Pebble’s bulk tailings dam would rise about 550 feet and hold about 30 billion cubic feet of waste material, enough for every man, woman and child to get roughly 4 cubic feet if they wanted, said the report’s lead scientist, Cameron Wobus, with Lynker Technologies, a consulting firm in Boulder, Colorado.
Wobus provided a summary of the findings at a press event in Anchorage on Friday.
Posted by Commercial Fishermen for Bristol Bay on Friday, March 1, 2019
About 12 billion cubic feet would be released if the dam ruptured, an amount many, many times larger than the Corps showed in an analysis of tailings release scenarios in its new draft environmental impact statement, he said.
The Corps’ draft report opened for public comment for 90 days starting Friday, part of the regulatory process required before the mine can be permitted.
The Corps’ report says such a “catastrophic" release is “extremely unlikely."
The agency’s review does not analyze a full breach of the tailings dam, Wobus said. It instead looks at a much smaller partial breach.
Heatwole, with Pebble Limited, said the Corps thoroughly reviewed Pebble’s plan and possible failures at the tailings facilities.
“Their conclusions are pretty clear -- no population level impacts would be expected for fish from tailings release scenarios and a catastrophic failure of the tailings facility is highly unlikely," Heatwole said.
The Corps’ analysis is “woefully inadequate," said Mike Friccero, a Bristol Bay fisherman and marketing group board member. It looks at “very minor" tailings releases. It’s an effort by the Trump administration to “shove” the mine down fishermen’s throats, he said.
The small marketing group worked with The Nature Conservancy to hire the consulting firm that did the study, he said.
The federal government should be analyzing a full breach of the tailings dam, not fishermen, but the agency isn’t legally required to do so, Friccero said.

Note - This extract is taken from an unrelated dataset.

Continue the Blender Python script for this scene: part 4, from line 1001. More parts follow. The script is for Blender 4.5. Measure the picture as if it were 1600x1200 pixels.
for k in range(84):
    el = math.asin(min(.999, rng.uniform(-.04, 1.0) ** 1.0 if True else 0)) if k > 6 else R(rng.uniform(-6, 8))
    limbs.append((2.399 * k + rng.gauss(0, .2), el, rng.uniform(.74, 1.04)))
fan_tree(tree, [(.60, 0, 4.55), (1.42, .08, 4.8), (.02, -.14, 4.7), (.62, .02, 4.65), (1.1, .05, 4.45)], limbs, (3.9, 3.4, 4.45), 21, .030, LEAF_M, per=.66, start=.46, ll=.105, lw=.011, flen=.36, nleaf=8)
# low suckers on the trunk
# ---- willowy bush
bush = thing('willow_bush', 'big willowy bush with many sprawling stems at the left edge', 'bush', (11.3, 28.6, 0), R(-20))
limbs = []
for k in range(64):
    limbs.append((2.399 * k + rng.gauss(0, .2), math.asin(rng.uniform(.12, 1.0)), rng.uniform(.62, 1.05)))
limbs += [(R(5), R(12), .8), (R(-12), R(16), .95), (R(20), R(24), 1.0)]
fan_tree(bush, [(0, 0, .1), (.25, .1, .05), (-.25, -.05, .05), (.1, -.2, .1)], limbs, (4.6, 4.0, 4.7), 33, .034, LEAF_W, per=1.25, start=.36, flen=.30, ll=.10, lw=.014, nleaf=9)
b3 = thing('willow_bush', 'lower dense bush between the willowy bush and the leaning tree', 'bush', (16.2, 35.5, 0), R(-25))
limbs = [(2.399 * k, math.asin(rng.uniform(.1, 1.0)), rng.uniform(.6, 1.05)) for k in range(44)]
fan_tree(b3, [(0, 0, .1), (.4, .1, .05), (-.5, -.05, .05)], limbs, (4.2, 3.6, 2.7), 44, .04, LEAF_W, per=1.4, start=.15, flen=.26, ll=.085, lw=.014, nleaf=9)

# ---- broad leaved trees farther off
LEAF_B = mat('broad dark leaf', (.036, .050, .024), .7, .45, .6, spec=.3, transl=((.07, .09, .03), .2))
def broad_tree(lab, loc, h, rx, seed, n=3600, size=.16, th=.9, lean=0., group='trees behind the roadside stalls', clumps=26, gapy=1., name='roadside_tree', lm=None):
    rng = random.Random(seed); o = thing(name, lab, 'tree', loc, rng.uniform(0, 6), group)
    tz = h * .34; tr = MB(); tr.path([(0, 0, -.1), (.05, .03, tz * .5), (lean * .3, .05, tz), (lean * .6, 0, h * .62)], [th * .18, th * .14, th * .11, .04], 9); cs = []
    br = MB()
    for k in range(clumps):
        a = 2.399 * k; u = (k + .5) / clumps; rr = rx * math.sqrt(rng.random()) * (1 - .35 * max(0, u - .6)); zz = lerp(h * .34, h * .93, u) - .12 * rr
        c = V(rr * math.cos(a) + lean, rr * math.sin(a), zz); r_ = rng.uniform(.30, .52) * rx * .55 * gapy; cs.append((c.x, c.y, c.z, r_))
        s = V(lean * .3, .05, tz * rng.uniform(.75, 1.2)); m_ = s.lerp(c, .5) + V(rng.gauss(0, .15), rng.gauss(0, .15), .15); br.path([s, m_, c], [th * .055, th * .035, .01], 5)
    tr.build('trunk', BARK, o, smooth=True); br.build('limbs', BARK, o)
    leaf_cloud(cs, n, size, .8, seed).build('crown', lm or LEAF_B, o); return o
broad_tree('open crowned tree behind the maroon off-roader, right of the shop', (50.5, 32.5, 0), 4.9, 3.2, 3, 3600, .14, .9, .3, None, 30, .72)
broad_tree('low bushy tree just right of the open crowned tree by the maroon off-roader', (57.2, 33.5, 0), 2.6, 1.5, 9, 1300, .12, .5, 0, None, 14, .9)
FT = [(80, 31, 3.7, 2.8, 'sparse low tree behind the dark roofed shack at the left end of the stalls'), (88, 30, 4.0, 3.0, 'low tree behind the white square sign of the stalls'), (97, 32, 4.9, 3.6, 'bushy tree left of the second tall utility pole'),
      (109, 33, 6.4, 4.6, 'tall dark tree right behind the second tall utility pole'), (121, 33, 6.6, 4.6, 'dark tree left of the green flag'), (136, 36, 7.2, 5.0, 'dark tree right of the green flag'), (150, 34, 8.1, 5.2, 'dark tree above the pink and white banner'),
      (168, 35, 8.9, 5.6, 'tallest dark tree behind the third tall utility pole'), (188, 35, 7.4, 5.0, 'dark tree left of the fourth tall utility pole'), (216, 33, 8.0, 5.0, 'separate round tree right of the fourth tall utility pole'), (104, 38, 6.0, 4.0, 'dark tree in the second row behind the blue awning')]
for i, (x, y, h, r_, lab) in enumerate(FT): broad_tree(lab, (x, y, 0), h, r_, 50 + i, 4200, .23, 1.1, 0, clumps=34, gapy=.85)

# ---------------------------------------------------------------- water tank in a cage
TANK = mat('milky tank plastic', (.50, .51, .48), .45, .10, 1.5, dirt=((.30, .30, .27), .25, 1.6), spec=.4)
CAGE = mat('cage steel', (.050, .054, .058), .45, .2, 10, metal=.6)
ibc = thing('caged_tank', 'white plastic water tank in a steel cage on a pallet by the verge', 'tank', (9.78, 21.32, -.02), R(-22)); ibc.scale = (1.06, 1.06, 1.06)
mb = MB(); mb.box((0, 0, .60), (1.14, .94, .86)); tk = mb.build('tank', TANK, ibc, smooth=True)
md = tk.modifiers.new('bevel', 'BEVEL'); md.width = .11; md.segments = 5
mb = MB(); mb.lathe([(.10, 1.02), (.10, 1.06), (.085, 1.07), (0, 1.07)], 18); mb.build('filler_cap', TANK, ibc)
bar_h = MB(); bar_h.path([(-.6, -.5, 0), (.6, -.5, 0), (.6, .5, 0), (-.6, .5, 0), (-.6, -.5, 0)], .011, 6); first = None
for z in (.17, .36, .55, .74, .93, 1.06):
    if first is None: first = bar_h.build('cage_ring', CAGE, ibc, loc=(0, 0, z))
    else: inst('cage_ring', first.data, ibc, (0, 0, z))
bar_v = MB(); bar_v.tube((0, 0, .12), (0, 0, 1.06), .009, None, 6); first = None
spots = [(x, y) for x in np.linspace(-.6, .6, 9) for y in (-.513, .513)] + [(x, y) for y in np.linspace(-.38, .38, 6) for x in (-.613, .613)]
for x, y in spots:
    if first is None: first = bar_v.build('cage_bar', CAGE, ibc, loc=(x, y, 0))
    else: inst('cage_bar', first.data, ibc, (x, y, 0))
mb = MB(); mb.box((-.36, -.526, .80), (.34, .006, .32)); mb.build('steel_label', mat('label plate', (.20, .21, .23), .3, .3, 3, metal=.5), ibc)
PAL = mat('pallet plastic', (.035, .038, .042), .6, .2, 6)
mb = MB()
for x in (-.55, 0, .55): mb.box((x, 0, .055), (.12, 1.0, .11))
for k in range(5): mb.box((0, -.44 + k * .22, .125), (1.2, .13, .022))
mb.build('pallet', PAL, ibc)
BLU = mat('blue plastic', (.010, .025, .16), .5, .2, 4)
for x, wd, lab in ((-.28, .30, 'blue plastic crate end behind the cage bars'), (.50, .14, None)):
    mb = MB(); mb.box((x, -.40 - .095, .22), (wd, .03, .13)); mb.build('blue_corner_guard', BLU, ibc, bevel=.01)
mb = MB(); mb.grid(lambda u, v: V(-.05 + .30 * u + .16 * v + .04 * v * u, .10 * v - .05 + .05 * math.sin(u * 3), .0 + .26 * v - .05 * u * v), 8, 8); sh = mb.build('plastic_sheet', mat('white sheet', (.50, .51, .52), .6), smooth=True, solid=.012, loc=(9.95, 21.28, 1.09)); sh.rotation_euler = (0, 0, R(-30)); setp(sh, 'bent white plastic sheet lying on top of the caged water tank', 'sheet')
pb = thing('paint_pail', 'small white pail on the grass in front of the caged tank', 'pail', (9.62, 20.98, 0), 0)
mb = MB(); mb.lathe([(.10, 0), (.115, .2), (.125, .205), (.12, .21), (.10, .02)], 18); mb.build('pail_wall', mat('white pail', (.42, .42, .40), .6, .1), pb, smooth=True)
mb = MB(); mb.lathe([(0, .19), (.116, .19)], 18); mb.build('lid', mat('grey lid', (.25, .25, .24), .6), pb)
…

“Modern history has shown us that (catastrophic dam failures) are more likely than they want us to think,” he said.
Heatwole, with Pebble, said water was a factor in the failures at Mount Polley and Brazil.
"We have taken this fully into account in our designs,” he said.
Heatwole said the “lessons learned” from Mount Polley influenced Pebble’s design of the main tailings dam that will hold non-acid-generating waste rock, he said. It will be a “flow-through facility" so water does not accumulate. A buttress has been added to provide additional support, “making our approach conservative and above industry norms for factors of safety,” he said.
A smaller tailings facility that holds potentially acid-generating rock will be located near the mine pit, Heatwole said. “It will be lined, and will be returned to the pit upon closure, thereby ensuring no post-closure risk.”
Pebble’s plans call for extracting 1.4 billion tons of ore and 200 million tons of waste rock over 20 years.
Pebble hired Knight Piesold to design their tailings facilities. The same firm designed the Mount Polley facility that failed, Wobus said.
Heatwole said Knight Piesold is a “credentialed, reputable" business. They withdrew from the Mount Polley project four years before the dam failed, he said.
Pebble Limited’s chief executive, Tom Collier, said in 2015, after the Mount Polley disaster, that he’d submit the engineering design for Pebble’s tailings storage facility to an independent review before initiating permitting.
“It remains Collier’s commitment to do so prior to seeking our state dam certification – the key permit for tailings design, construction, operation and closure,” Heatwole said.
Heatwole said Pebble Limited has not said when the process for acquiring that and other state permits will begin.